◆ **PROBLEM STATEMENT**:
All the data should come back exactly as it was given.
━━━━
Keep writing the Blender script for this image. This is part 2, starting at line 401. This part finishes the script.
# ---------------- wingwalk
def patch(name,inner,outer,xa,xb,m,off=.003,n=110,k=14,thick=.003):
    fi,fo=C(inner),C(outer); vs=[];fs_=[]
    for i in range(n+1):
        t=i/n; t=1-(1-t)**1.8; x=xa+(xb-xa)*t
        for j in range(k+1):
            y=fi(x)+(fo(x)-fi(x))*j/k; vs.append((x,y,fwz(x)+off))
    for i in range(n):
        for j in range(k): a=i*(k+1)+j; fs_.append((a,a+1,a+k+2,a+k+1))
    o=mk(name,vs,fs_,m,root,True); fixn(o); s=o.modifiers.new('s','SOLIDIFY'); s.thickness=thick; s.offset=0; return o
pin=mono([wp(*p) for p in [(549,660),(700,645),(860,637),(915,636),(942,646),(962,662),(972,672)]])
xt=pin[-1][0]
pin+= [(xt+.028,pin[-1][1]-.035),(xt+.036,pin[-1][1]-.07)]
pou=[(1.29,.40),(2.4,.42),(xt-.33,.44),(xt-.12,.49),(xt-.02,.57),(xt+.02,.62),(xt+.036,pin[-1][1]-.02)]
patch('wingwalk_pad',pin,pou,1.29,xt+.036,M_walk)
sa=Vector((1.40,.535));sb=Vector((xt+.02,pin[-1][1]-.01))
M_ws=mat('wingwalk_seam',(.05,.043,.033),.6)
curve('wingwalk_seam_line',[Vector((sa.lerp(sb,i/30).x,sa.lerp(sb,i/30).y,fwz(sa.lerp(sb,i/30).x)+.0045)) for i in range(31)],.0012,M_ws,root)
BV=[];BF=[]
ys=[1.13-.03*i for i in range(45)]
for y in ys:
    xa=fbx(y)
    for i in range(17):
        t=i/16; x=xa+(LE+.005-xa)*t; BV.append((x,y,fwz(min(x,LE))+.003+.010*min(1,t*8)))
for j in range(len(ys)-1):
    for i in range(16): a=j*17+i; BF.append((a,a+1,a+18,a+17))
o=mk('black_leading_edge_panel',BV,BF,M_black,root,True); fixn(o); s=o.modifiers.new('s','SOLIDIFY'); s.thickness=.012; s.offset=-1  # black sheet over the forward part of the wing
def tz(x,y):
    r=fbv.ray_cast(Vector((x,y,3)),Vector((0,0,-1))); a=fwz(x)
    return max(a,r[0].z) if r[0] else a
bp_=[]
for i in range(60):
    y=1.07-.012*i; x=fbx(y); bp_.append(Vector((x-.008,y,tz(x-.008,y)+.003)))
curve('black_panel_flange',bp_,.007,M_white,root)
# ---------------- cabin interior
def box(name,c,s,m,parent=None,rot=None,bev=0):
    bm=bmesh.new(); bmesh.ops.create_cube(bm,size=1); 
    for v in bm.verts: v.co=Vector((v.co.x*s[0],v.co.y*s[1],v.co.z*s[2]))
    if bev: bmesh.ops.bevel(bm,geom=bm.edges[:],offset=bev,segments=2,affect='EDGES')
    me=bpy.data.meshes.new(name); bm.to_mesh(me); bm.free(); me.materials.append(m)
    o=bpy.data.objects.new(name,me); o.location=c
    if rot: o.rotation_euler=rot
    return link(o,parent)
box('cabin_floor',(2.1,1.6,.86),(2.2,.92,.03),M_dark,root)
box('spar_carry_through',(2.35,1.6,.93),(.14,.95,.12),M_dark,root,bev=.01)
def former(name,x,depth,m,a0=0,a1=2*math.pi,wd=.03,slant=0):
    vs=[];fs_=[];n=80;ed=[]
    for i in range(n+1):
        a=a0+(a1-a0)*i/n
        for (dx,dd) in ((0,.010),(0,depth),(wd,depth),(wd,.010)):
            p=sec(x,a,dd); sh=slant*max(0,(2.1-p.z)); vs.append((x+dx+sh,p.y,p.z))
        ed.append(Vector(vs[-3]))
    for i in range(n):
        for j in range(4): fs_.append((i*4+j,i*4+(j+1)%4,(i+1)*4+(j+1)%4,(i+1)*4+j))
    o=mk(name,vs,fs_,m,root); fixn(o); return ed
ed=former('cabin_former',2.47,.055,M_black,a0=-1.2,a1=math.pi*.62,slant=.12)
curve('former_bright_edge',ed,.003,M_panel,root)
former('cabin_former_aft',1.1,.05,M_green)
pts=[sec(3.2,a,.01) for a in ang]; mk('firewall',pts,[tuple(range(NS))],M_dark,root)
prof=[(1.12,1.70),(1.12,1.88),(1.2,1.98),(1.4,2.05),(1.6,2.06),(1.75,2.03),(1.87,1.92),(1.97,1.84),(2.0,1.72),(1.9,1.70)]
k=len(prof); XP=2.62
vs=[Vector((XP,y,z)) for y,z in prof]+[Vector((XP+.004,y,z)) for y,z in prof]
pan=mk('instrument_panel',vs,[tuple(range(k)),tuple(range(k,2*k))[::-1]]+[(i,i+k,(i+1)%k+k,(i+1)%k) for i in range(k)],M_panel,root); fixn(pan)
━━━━
◆ **RESPONSE FOR THIS EXERCISE**:
Keep writing the Blender script for this image. This is part 2, starting at line 401. This part finishes the script.
# ---------------- wingwalk
def patch(name,inner,outer,xa,xb,m,off=.003,n=110,k=14,thick=.003):
    fi,fo=C(inner),C(outer); vs=[];fs_=[]
    for i in range(n+1):
        t=i/n; t=1-(1-t)**1.8; x=xa+(xb-xa)*t
        for j in range(k+1):
            y=fi(x)+(fo(x)-fi(x))*j/k; vs.append((x,y,fwz(x)+off))
    for i in range(n):
        for j in range(k): a=i*(k+1)+j; fs_.append((a,a+1,a+k+2,a+k+1))
    o=mk(name,vs,fs_,m,root,True); fixn(o); s=o.modifiers.new('s','SOLIDIFY'); s.thickness=thick; s.offset=0; return o
pin=mono([wp(*p) for p in [(549,660),(700,645),(860,637),(915,636),(942,646),(962,662),(972,672)]])
xt=pin[-1][0]
pin+= [(xt+.028,pin[-1][1]-.035),(xt+.036,pin[-1][1]-.07)]
pou=[(1.29,.40),(2.4,.42),(xt-.33,.44),(xt-.12,.49),(xt-.02,.57),(xt+.02,.62),(xt+.036,pin[-1][1]-.02)]
patch('wingwalk_pad',pin,pou,1.29,xt+.036,M_walk)
sa=Vector((1.40,.535));sb=Vector((xt+.02,pin[-1][1]-.01))
M_ws=mat('wingwalk_seam',(.05,.043,.033),.6)
curve('wingwalk_seam_line',[Vector((sa.lerp(sb,i/30).x,sa.lerp(sb,i/30).y,fwz(sa.lerp(sb,i/30).x)+.0045)) for i in range(31)],.0012,M_ws,root)
BV=[];BF=[]
ys=[1.13-.03*i for i in range(45)]
for y in ys:
    xa=fbx(y)
    for i in range(17):
        t=i/16; x=xa+(LE+.005-xa)*t; BV.append((x,y,fwz(min(x,LE))+.003+.010*min(1,t*8)))
for j in range(len(ys)-1):
    for i in range(16): a=j*17+i; BF.append((a,a+1,a+18,a+17))
o=mk('black_leading_edge_panel',BV,BF,M_black,root,True); fixn(o); s=o.modifiers.new('s','SOLIDIFY'); s.thickness=.012; s.offset=-1  # black sheet over the forward part of the wing
def tz(x,y):
    r=fbv.ray_cast(Vector((x,y,3)),Vector((0,0,-1))); a=fwz(x)
    return max(a,r[0].z) if r[0] else a
bp_=[]
for i in range(60):
    y=1.07-.012*i; x=fbx(y); bp_.append(Vector((x-.008,y,tz(x-.008,y)+.003)))
curve('black_panel_flange',bp_,.007,M_white,root)
# ---------------- cabin interior
def box(name,c,s,m,parent=None,rot=None,bev=0):
    bm=bmesh.new(); bmesh.ops.create_cube(bm,size=1); 
    for v in bm.verts: v.co=Vector((v.co.x*s[0],v.co.y*s[1],v.co.z*s[2]))
    if bev: bmesh.ops.bevel(bm,geom=bm.edges[:],offset=bev,segments=2,affect='EDGES')
    me=bpy.data.meshes.new(name); bm.to_mesh(me); bm.free(); me.materials.append(m)
    o=bpy.data.objects.new(name,me); o.location=c
    if rot: o.rotation_euler=rot
    return link(o,parent)
box('cabin_floor',(2.1,1.6,.86),(2.2,.92,.03),M_dark,root)
box('spar_carry_through',(2.35,1.6,.93),(.14,.95,.12),M_dark,root,bev=.01)
def former(name,x,depth,m,a0=0,a1=2*math.pi,wd=.03,slant=0):
    vs=[];fs_=[];n=80;ed=[]
    for i in range(n+1):
        a=a0+(a1-a0)*i/n
        for (dx,dd) in ((0,.010),(0,depth),(wd,depth),(wd,.010)):
            p=sec(x,a,dd); sh=slant*max(0,(2.1-p.z)); vs.append((x+dx+sh,p.y,p.z))
        ed.append(Vector(vs[-3]))
    for i in range(n):
        for j in range(4): fs_.append((i*4+j,i*4+(j+1)%4,(i+1)*4+(j+1)%4,(i+1)*4+j))
    o=mk(name,vs,fs_,m,root); fixn(o); return ed
ed=former('cabin_former',2.47,.055,M_black,a0=-1.2,a1=math.pi*.62,slant=.12)
curve('former_bright_edge',ed,.003,M_panel,root)
former('cabin_former_aft',1.1,.05,M_green)
pts=[sec(3.2,a,.01) for a in ang]; mk('firewall',pts,[tuple(range(NS))],M_dark,root)
prof=[(1.12,1.70),(1.12,1.88),(1.2,1.98),(1.4,2.05),(1.6,2.06),(1.75,2.03),(1.87,1.92),(1.97,1.84),(2.0,1.72),(1.9,1.70)]
k=len(prof); XP=2.62
vs=[Vector((XP,y,z)) for y,z in prof]+[Vector((XP+.004,y,z)) for y,z in prof]
pan=mk('instrument_panel',vs,[tuple(range(k)),tuple(range(k,2*k))[::-1]]+[(i,i+k,(i+1)%k+k,(i+1)%k) for i in range(k)],M_panel,root); fixn(pan)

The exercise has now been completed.